At the October meeting, the board also determined that two positions should be converted into general membership seats, to be decided by an election in which all members vote. The first three-year position to be filled is the seat vacated by Jack De Bellis, who resigned last year in order to make way for “new blood.” The board is grateful for De Bellis’s tireless service and will miss his presence. But he will continue to advise on an informal basis. Members soon will receive calls for nomination from the secretary regarding the election.
Biljana Dojčinović is the director of the national project Кnjiženstvo—theory and history of women’s writing in Serbian until 1915 and editor-in-chief of Knjiženstvo, A Journal in Literature, Gender and Culture. She has been a member of The John Updike Society since its founding and a member of the editorial board of The John Updike Review since 2010. Her Ph.D. was focused on the narrative strategies in John Updike’s novels, and in 2007 she published a monograph in Serbian on Cartographer of the Modern World: The Novels of John Updike. She is also the author of numerous essays on Updike’s works and other topics, as well as five more academic books.

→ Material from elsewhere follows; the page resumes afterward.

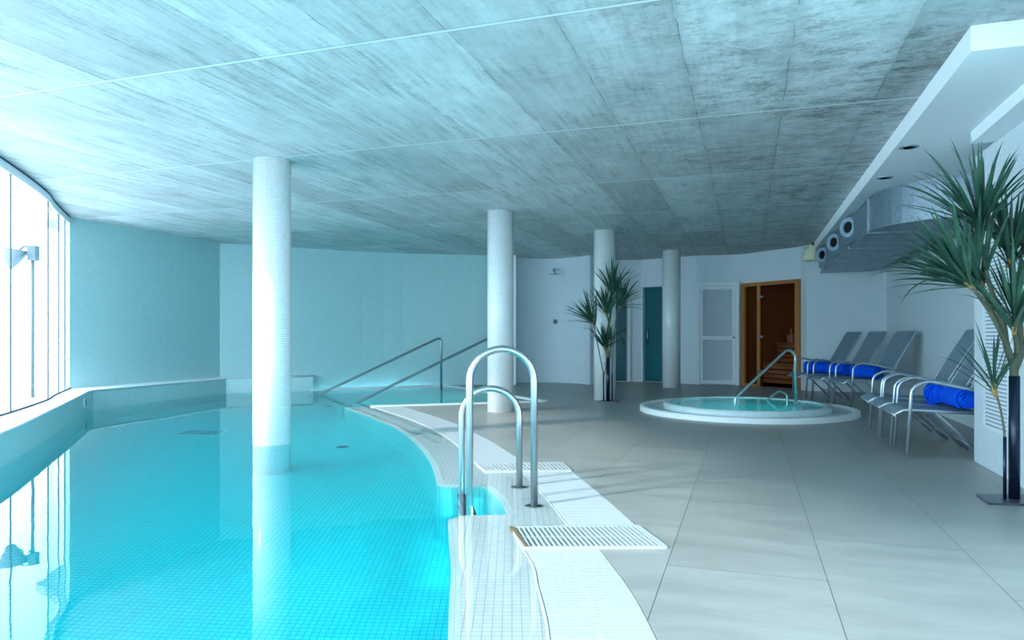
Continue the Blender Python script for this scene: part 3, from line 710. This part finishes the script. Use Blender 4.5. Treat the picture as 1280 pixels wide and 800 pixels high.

Rob Luscher is the author of John Updike: A Study of the Short Fiction and “Updike’s Olinger Stories: New Light among the Shadows. He has also published essays on Updike and his short fiction in the Dictionary of Literary Biography, the Blackwell Companion to the American Short Story, Eureka Studies in Short Fiction, and The John Updike Review. Beyond Updike, his scholarship focuses on the short story sequence, with published essays on volumes of short fiction by Ernest Gaines, Mary Wilkins Freeman, Clark Blaise, and Robert Olen Butler. He has been a member of The John Updike Society since its founding, and in addition to teaching at the University of Nebraska at Kearney he also serves as Faculty Coordinator of the Thompson Scholars Learning Community.